Over the last twenty years and more, we have heard from a variety of experts explaining how this is impossible. A rocket, they claimed, could not reliably be expected to target another rocket. They derided missile defense systems as "Star Wars" fantasy and demanded that we stop pursuing destabilizing efforts to actually defend ourselves from potential missile attack.

The Patriot missile systems began proving their abilities against Scud attacks in the Gulf War. They didn't have a perfect record, but they did have an impressive run of mid-air intercepts -- so impressive that the Israelis bought Patriot batteries from us. In the last seven years, we have continued to develop these defense systems, after the Clinton administration tried to mothball it.

Now we see that we can precisely target moving objects that aren't specifically intended as tests. The missile and the satellite had a closing velocity of 22,000 miles per hour, and yet the Navy hit a bullseye on the first try.
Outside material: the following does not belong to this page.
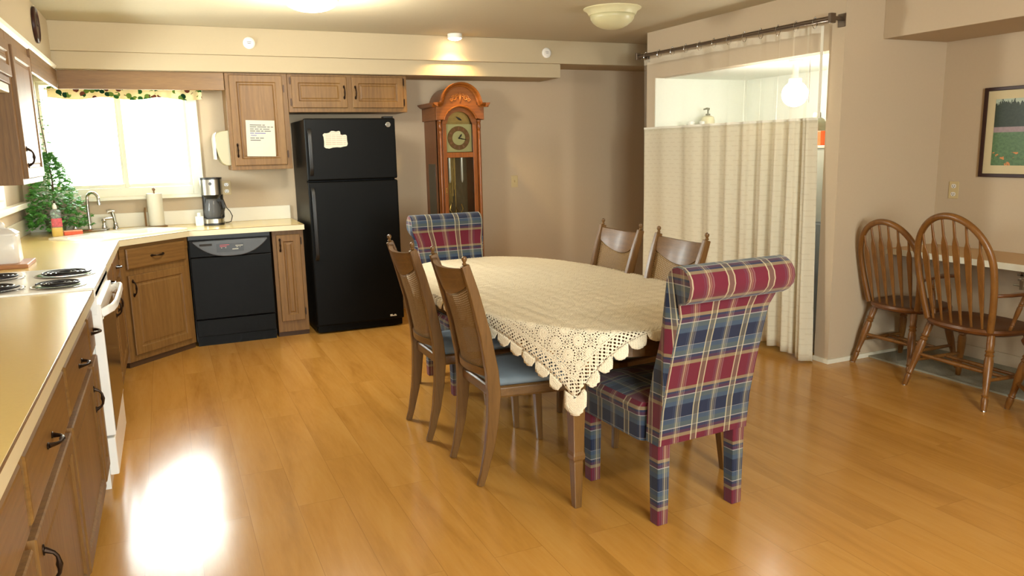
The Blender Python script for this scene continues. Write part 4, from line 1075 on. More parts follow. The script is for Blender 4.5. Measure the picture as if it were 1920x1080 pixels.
# dial
dz = 1.578
dl = obj('dial', B(-0.124, 0.124, 0.02, 0.026, 1.455, 1.70), plain('dial_ivory', rgb(176, 168, 112), 0.4), gc)
ap = [(0.112 * math.cos(math.radians(a)), 1.70 + 0.112 * math.sin(math.radians(a))) for a in range(0, 181, 10)]
obj('moon_dial', prism(nb(), ap, 'y', 0.02, 0.026), plain('dial_brass', rgb(140, 116, 60), 0.4, 0.5, noise=0.25, scale=40), dl)
rg2 = nb(); n = 40
ring_loft(rg2, [[(r * math.cos(2 * PI * i / n), y, dz + r * math.sin(2 * PI * i / n)) for i in range(n)] for r, y in ((0.063, 0.02), (0.063, 0.014), (0.104, 0.014), (0.106, 0.02))], caps=False)
obj('chapter_ring', rg2, plain('ring_brown', rgb(112, 78, 36), 0.4, 0.4, noise=0.15), dl)
nm = nb()
for k in range(12):
    a = PI / 2 - k * PI / 6; cx, cz = 0.084 * math.cos(a), dz + 0.084 * math.sin(a)
    d = Vector((math.cos(a), 0, math.sin(a))); w_ = Vector((-math.sin(a), 0, math.cos(a)))
    for off in ((-0.006, 0, 0.006) if k % 3 else (-0.004, 0.004)):
        c = Vector((cx, 0.013, cz)) + w_ * off
        tube(nm, [c - d * 0.013, c + d * 0.013], 0.0017, 5)
obj('numerals', nm, plain('numeral_rust', rgb(150, 96, 66), 0.5), dl)
hd = nb()
tube(hd, [(0, 0.009, dz), (0.03, 0.009, dz - 0.008), (0.072, 0.009, dz - 0.016)], [0.004, 0.005, 0.0015], 6)
tube(hd, [(0, 0.008, dz), (0.018, 0.008, dz + 0.022), (0.026, 0.008, dz + 0.036)], [0.004, 0.007, 0.0015], 6)
sphere(hd, (0, 0.008, dz), 0.008)
obj('hands', hd, M_SLOT, dl, smooth=True)
mh = nb(); tube(mh, [(-0.02, 0.014, 1.765), (0.01, 0.014, 1.745), (0.03, 0.014, 1.735)], [0.003, 0.01, 0.004], 6)
obj('moon_marker', mh, M_SLOT, dl)
# weights, chimes, pendulum, back
obj('back_board', B(-hw + 0.02, hw - 0.02, dp - 0.03, dp - 0.02, 0.40, 1.45), plain('clock_inside', rgb(104, 84, 48), 0.6), gc)
for x in (-0.088, 0.03):
    obj('weight_tube', lathe(nb(), [(0.004, 1.42), (0.011, 1.415), (0.011, 1.205), (0.008, 1.195), (0.003, 1.18)], (x, 0.045, 0), 14), plain('weight_silver', rgb(226, 222, 206), 0.3, 0.35), gc, smooth=True)
for k in range(7):
    obj('chime_rod', tube(nb(), [(-0.07 + k * 0.013, 0.2, 1.44), (-0.07 + k * 0.013, 0.2, 0.75 + 0.06 * k)], 0.004, 8), M_BRASS, gc, smooth=True)
pb = obj('pendulum_rod', tube(nb(), [(0, 0.15, 1.44), (0, 0.15, 0.72)], 0.004, 8), M_BRASS, gc, smooth=True)
obj('bob', lathe(nb(), [(0.005, 0.135), (0.07, 0.142), (0.075, 0.15), (0.07, 0.158), (0.005, 0.165)], (0, 0, 0.66), 28, 'y'), M_BRASS, pb, smooth=True)
obj('lyre', tube(nb(), [(-0.05, 0.14, 0.98), (-0.065, 0.14, 0.93), (-0.03, 0.14, 0.88), (0.0, 0.14, 0.95), (0.03, 0.14, 0.88), (0.065, 0.14, 0.93), (0.05, 0.14, 0.98)], 0.006, 8), M_BRASS, pb, smooth=True)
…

It sends a message to people like Kim Jong-Il and Ali Khameini that their ballistic missile systems have just been made obsolete. It also sends a message to the defeatists and naysayers from the last quarter-century that, like so many other times, they have been proven wrong in their defeatism.

Eventually, this could end the ballistic missile era. If effective defenses become widely available, there will not be much point in maintaining ballistic missile inventories at all. Ronald Reagan had that very vision when he first proposed SDI and tried to get the Soviets to partner with him on it.